My wait was short. There’s a trick to getting through to a human when calling the help line: call during lunchtime.

I expressed my concern over the .65 charge and asked if they had any more information as if they could pull back the curtain on this mystery charge in a distinguished Oz-like fashion. 

They were no Oz, but they did think it was fraud.

What is credit card fraud? 

Per the Microsoft Edge emperor, Bing AI, credit card fraud is, “when someone steals your credit card information and uses it to make unauthorized purchases.”

Someone had gotten ahold of my credit card, one of the lesser used in my tiny trio, and charged a small, insignificant amount.

I hadn’t noticed it when I glanced at my balance. Instead, it was when I was sifting through transactions, that I realized something was wrong.

The attendant asked a few more questions. We agreed to cancel the card and get a new one issued. The .65 was put under investigation and the details were wrapped in less time than it takes to figure out what to make for dinner. 

As the phone call was coming to a close, the human at the other end had a treat for me: a compliment. 

The rep mentioned that they see these sorts of things every day. She was impressed by my obsessive observation. The fact that I caught .65 before the charge ballooned into $1000 was more attentive than average. 

I prodded for more, of course, curious after the compliment, about this phenomenon. Scammers will charge a small amount to see if that’s successful. If it is, they’ll continue charging until caught. 

It sickened me to hear how something so small can cause so much damage for so many. Similar to seatbelts, insurance, and filling up the gas tank before the yellow light of doom appears, there are preventive measures to stop criminals from going on a spending spree with my charge card.

I check my accounts more often than I shop for food.

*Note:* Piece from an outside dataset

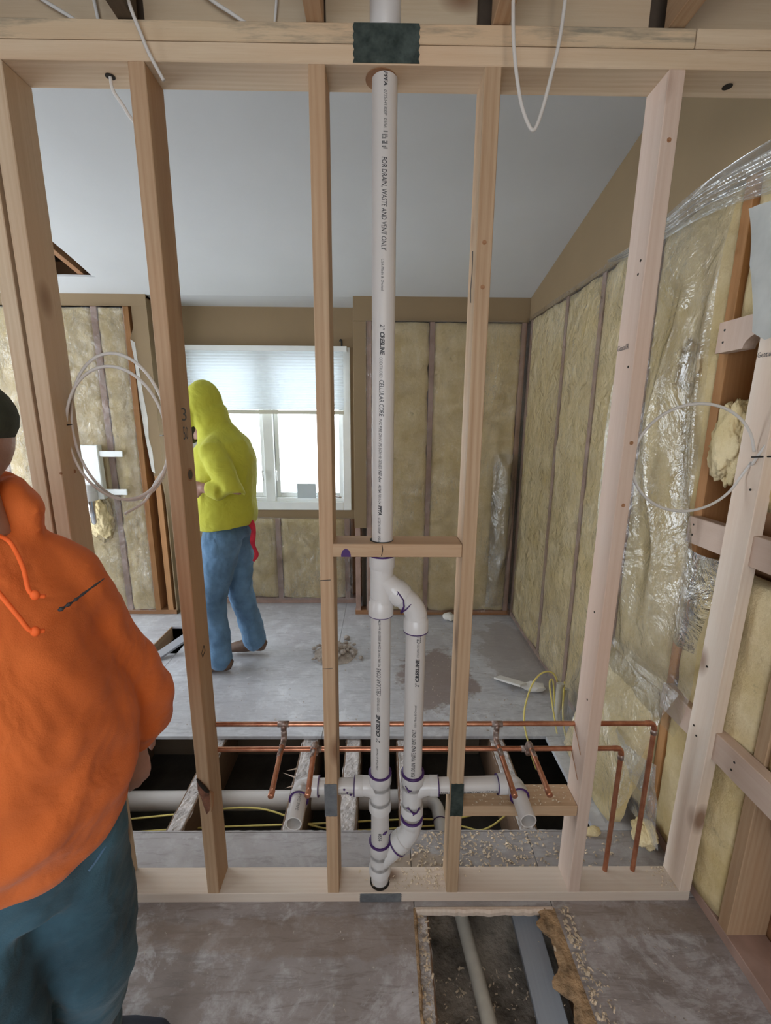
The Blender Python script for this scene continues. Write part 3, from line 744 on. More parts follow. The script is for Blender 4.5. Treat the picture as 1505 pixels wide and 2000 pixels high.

Almost daily, I check my accounts. I have 3 accounts, from checking and savings to credit cards, and most of my finances fall under these 3 establishments. I have a 401(k) and Roth at different facilities, but those don’t get preyed upon like credit cards. 

The frequent logins are because I’m curious and I aggressively track my spending down to the cent. Similar to checking a car for gas, I check my credit for anomalies.

Decluttering accounts to thrive more than survive. 

It’s much easier to check 3 banking apps instead of 30. Having a few areas to check is what sustains success.

Similar to how I rarely lose items. I rarely lose things because, with minimal stuff, there aren’t many places to hide it’s like trying to play hide and seek in a closet. 

From cards to clutter, decluttering wins. 

I’m a serial shopless.

Unless I’m on vacation when I release the Kraken of spending, I don’t spend much. With intention, I shop less. 

Similar to my love-love feelings for having limited banking accounts, that spills into shopping too. 

My wants are small because I don’t shop often, only when I need something or that something breaks. Even then, I put it on the list and save for the item. I save and wait though it could take longer than Earth’s orbit around the Sun (a year).

Since I don’t spend much time online which results in little ad exposure. 

I don’t visit a store unless I need something specifically on a list and rarely wander for funsies. 

Because I’ve ratcheted down in shopping, it’s splashed into spending less. 

When I have a charge, chances are it’s already entered into my budget, and I know down to the cent what that charge is.





Just ask my new friend the customer service rep at my credit card company. 

A .65 annoyance was almost a $1000 problem. Almost. 

Life has ups and downs. 

Humans have ups and downs. 

Sometimes, there’s little to be done about the down. 

Other times, when a problem is caught and addressed when it’s small and questionable, it can be shifted from an annoyance to a resolution. 

The trick is to take action with something small like a phone call.